Kein Kind kommt kriminell oder gewalttätig auf die Welt. Was sind also die Gründe dafür? Die Pubertät mag eine Rolle spielen, Jugendliche wollen sich ausprobieren, Grenzen erfahren. Ob sie zu Gewalt neigen, hängt laut Experten aber ganz entscheidend vom Elternhaus ab. Armut, Ungleichheit oder Diskrepanz in der Bildung können dazu führen, dass sich junge Menschen von der Gesellschaft abgehängt fühlen und eher straffällig werden. Ebenso lernen Kinder durch Nachahmung und sind ein Spiegelbild der Erwachsenen. Und hier gilt es, uns selbst an die Nase zu fassen. Wie häufig passieren Rüpeleien im Straßenverkehr, oder gegenüber Andersdenkenden? Wie häufig entstehen Schlägereien aus nichtigen Gründen und wie häufig schlagen überforderte Eltern ihre Kinder? All das kann dazu führen, dass Kinder Gewalt als Mittel der Kommunikation verstehen, sagt der Kriminologe Klaus Boers. Bei den Eltern und in der Schule lerne ein junger Mensch soziale Normen – also, was erlaubt ist und was nicht.

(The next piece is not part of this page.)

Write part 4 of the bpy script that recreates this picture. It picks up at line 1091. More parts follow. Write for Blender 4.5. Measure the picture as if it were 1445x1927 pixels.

Jugendliche sind demnach nicht nur Täter, sondern häufig auch Opfer. Das entschuldigt keine Straftaten, aber es erklärt vielleicht auch, warum Anfang dieser Woche die Bundesregierung ihre erste Kinderschutz-Kampagne „Nein zu Gewalt“ präsentiere. Es fehlt den Kindern und Jugendlichen offensichtlich an geeigneten Vorbildern und es braucht nun gemeinsame Anstrengungen von Eltern, Schulen und Behörden, um die Gewaltentwicklung frühzeitig zu stoppen. Denn niemand wünscht sich Vorfälle wie in
Paris.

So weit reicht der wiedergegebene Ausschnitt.